═══ Dataset entries

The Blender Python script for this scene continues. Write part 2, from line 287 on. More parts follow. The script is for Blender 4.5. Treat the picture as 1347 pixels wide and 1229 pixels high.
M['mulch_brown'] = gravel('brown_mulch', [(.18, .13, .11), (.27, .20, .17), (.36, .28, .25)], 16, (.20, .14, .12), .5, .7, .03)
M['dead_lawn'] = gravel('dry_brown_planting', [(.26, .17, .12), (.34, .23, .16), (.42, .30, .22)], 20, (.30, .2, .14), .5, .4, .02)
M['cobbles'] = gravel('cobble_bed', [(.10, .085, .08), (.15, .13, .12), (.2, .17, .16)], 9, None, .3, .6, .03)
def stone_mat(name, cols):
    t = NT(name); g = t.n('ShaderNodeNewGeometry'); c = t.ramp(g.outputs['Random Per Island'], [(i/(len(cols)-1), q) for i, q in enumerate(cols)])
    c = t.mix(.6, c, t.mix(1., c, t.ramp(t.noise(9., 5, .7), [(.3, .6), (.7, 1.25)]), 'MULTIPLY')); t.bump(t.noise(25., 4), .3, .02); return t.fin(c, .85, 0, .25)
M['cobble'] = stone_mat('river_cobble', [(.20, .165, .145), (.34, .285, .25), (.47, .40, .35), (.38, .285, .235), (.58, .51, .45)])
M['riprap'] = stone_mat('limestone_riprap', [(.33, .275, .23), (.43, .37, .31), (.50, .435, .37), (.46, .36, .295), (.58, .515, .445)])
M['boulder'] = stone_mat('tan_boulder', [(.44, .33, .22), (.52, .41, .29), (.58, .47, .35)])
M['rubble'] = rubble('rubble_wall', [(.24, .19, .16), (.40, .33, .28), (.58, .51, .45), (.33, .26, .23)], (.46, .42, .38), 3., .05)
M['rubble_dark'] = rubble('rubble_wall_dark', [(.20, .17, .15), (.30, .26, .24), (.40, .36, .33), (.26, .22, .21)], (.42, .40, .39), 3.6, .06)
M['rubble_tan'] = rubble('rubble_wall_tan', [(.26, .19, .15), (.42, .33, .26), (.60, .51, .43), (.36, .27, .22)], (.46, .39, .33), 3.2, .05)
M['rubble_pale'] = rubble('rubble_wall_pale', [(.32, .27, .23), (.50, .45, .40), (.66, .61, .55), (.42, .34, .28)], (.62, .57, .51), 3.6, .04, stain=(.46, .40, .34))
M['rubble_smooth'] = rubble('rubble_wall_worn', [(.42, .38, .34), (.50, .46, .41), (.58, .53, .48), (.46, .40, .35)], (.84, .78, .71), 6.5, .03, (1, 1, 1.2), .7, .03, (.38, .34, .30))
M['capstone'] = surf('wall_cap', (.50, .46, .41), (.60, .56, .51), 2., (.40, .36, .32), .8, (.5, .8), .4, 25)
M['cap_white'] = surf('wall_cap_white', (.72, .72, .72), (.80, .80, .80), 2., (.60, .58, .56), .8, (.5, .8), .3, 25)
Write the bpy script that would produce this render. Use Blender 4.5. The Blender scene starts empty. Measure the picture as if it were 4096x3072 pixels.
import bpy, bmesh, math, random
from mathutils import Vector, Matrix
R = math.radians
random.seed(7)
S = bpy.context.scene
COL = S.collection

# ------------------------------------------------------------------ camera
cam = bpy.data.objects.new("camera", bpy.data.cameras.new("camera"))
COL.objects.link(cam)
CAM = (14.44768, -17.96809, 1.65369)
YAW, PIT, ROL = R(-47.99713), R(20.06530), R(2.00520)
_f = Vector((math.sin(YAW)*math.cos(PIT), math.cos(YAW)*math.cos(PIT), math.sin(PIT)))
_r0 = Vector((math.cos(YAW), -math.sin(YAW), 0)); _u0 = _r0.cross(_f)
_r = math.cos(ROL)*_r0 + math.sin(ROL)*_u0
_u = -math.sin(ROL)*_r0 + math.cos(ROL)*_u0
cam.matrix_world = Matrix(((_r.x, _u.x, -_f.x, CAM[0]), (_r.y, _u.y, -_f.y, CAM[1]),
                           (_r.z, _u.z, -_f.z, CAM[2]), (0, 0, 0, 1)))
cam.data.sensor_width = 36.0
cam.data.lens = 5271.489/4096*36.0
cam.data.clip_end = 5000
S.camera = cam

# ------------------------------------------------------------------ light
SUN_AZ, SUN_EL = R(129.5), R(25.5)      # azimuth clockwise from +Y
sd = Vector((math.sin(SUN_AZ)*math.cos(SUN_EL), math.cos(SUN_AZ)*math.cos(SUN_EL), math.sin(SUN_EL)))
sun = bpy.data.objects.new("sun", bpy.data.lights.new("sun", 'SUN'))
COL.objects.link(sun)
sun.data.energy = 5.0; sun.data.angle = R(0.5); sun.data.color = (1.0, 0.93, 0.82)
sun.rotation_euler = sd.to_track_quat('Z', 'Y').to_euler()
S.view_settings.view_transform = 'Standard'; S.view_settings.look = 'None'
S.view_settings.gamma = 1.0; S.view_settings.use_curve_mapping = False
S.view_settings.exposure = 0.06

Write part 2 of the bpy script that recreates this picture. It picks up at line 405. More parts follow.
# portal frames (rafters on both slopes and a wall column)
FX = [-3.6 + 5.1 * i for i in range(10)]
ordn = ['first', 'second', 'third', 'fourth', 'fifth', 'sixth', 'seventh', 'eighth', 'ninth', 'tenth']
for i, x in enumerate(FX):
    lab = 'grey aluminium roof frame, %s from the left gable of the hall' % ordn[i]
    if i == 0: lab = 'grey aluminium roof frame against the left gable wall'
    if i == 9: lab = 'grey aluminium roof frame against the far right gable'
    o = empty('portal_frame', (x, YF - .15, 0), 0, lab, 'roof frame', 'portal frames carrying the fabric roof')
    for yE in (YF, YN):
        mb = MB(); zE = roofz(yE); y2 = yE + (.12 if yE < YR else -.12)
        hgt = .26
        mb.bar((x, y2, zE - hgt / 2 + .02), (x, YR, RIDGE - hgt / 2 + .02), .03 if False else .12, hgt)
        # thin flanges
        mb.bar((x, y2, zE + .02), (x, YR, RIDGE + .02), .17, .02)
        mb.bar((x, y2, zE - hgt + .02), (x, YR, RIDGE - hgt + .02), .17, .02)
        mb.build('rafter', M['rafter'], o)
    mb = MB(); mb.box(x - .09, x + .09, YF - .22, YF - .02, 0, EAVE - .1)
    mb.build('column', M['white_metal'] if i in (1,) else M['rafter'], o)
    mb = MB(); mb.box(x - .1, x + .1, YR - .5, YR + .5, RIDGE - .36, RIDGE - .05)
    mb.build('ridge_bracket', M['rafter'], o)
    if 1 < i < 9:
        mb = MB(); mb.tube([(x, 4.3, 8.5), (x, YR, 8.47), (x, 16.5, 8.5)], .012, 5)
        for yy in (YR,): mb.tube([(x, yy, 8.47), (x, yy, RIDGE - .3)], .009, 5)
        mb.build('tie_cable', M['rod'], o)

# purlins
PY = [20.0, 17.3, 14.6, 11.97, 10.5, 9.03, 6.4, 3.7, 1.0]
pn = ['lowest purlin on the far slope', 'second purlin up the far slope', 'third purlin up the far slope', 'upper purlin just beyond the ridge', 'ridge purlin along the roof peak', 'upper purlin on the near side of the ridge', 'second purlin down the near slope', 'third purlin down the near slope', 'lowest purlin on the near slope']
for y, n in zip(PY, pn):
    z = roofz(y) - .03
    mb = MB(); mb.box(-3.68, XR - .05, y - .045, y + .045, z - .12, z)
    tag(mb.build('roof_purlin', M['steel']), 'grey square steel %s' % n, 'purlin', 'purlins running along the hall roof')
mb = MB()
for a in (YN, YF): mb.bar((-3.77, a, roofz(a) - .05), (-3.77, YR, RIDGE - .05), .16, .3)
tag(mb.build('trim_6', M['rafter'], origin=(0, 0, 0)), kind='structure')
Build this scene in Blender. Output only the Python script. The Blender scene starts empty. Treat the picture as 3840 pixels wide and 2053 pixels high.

══════

**Aim**: Starting at the line that contains "Write the bpy", set down every line up to and including the line that contains "COL = S.collection", exactly as given, and no other line.

**Response to this task**:
Write the bpy script that would produce this render. Use Blender 4.5. The Blender scene starts empty. Measure the picture as if it were 4096x3072 pixels.
import bpy, bmesh, math, random
from mathutils import Vector, Matrix
R = math.radians
random.seed(7)
S = bpy.context.scene
COL = S.collection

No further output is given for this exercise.